The spa owner was a naturopath familiar with remedies of the Native tradition. She had an affinity for the forest and its animals, which the Natives held sacred. Our conversation soon turned to nature, so I told her about the bear.

“The Natives thought about animals like spirit guides,” she said. “If you meet an animal, it brings you the power or spirit energy of the animal.”

“The bear is strong and brave, and the bear mother is the most dangerous animal in the woods. She is fierce because she protects what she loves. Meeting a bear will guide you to your full courage. If you find a rooting in your strengths and your destiny, you will be bold.”

Intrigued, I told her about the squirrel.

“A baby, that’s interesting. It’s rare to meet a baby. If you meet a baby, no matter what kind of baby it is, it means whatever you’re concerned about will turn out alright. A baby is helpless; it has to depend on others to survive. If you meet a baby, it means you don’t have to worry – the universe will provide.”

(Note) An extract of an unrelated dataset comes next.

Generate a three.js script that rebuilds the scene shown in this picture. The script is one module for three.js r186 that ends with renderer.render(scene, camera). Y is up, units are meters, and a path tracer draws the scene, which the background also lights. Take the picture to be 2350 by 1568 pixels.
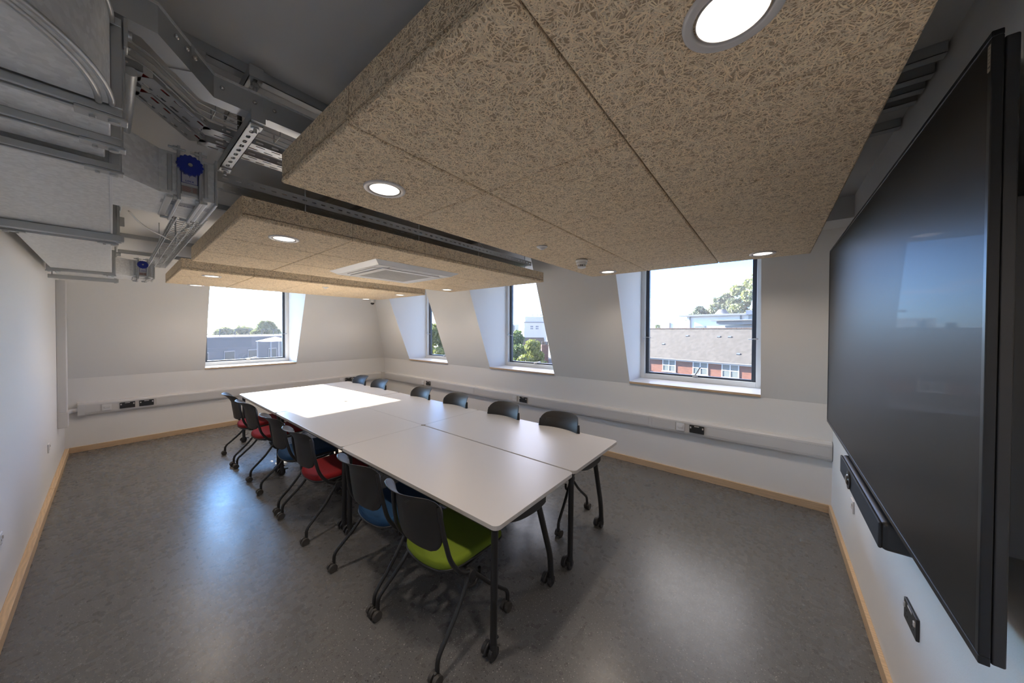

I appreciate the Natives’ respect for the spirit world, so I began to wonder: Are these expectations based on some kind of spiritual osmosis? Or simple observation?

Bears are ferocious and baby squirrels helpless it’s true, and who knows what magic their spirit energy might bring. But there’s another way this might work.

When you come face to face with a wild animal, you’re completely engaged. If only the fittest survive, every experience is a lesson in adaptation. Life hangs in the balance. Following a bear down a forest trail builds courage as much as guiding a lost baby home nurtures faith.

Animal encounters, however likely, are random events in the natural world of which we are a part. Like winning a lottery or falling down a manhole, they can change your life – no matter what you think they mean.